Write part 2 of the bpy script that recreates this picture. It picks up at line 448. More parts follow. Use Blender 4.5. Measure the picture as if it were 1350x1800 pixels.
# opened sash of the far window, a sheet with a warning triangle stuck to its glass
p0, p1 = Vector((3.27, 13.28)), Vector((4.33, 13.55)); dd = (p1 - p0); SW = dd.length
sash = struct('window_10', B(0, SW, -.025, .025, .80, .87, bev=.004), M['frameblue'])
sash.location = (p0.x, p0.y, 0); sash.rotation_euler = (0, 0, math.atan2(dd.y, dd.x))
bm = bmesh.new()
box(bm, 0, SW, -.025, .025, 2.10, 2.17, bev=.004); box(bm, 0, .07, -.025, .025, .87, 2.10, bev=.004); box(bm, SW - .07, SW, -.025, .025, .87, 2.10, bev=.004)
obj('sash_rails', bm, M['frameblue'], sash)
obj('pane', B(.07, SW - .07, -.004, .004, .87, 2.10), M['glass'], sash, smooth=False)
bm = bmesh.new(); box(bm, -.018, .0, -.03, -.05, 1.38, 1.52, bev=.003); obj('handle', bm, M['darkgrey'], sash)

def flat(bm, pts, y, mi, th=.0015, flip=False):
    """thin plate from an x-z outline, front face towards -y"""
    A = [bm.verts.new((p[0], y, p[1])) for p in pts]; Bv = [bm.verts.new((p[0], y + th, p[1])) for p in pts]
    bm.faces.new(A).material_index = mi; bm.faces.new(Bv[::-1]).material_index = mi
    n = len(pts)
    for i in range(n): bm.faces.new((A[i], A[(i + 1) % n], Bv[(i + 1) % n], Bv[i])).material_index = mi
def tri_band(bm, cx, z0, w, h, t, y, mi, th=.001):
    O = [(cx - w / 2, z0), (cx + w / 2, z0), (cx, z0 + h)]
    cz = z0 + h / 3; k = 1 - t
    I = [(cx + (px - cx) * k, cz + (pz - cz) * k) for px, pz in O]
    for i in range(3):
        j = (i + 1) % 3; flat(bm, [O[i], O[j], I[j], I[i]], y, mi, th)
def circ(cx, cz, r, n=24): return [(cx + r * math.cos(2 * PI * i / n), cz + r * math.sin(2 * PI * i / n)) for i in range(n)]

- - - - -

Requirement:
Transcribe all of the material exactly. Omit nothing.

Exercise response:
Write part 2 of the bpy script that recreates this picture. It picks up at line 448. More parts follow. Use Blender 4.5. Measure the picture as if it were 1350x1800 pixels.
# opened sash of the far window, a sheet with a warning triangle stuck to its glass
p0, p1 = Vector((3.27, 13.28)), Vector((4.33, 13.55)); dd = (p1 - p0); SW = dd.length
sash = struct('window_10', B(0, SW, -.025, .025, .80, .87, bev=.004), M['frameblue'])
sash.location = (p0.x, p0.y, 0); sash.rotation_euler = (0, 0, math.atan2(dd.y, dd.x))
bm = bmesh.new()
box(bm, 0, SW, -.025, .025, 2.10, 2.17, bev=.004); box(bm, 0, .07, -.025, .025, .87, 2.10, bev=.004); box(bm, SW - .07, SW, -.025, .025, .87, 2.10, bev=.004)
obj('sash_rails', bm, M['frameblue'], sash)
obj('pane', B(.07, SW - .07, -.004, .004, .87, 2.10), M['glass'], sash, smooth=False)
bm = bmesh.new(); box(bm, -.018, .0, -.03, -.05, 1.38, 1.52, bev=.003); obj('handle', bm, M['darkgrey'], sash)

def flat(bm, pts, y, mi, th=.0015, flip=False):
    """thin plate from an x-z outline, front face towards -y"""
    A = [bm.verts.new((p[0], y, p[1])) for p in pts]; Bv = [bm.verts.new((p[0], y + th, p[1])) for p in pts]
    bm.faces.new(A).material_index = mi; bm.faces.new(Bv[::-1]).material_index = mi
    n = len(pts)
    for i in range(n): bm.faces.new((A[i], A[(i + 1) % n], Bv[(i + 1) % n], Bv[i])).material_index = mi
def tri_band(bm, cx, z0, w, h, t, y, mi, th=.001):
    O = [(cx - w / 2, z0), (cx + w / 2, z0), (cx, z0 + h)]
    cz = z0 + h / 3; k = 1 - t
    I = [(cx + (px - cx) * k, cz + (pz - cz) * k) for px, pz in O]
    for i in range(3):
        j = (i + 1) % 3; flat(bm, [O[i], O[j], I[j], I[i]], y, mi, th)
def circ(cx, cz, r, n=24): return [(cx + r * math.cos(2 * PI * i / n), cz + r * math.sin(2 * PI * i / n)) for i in range(n)]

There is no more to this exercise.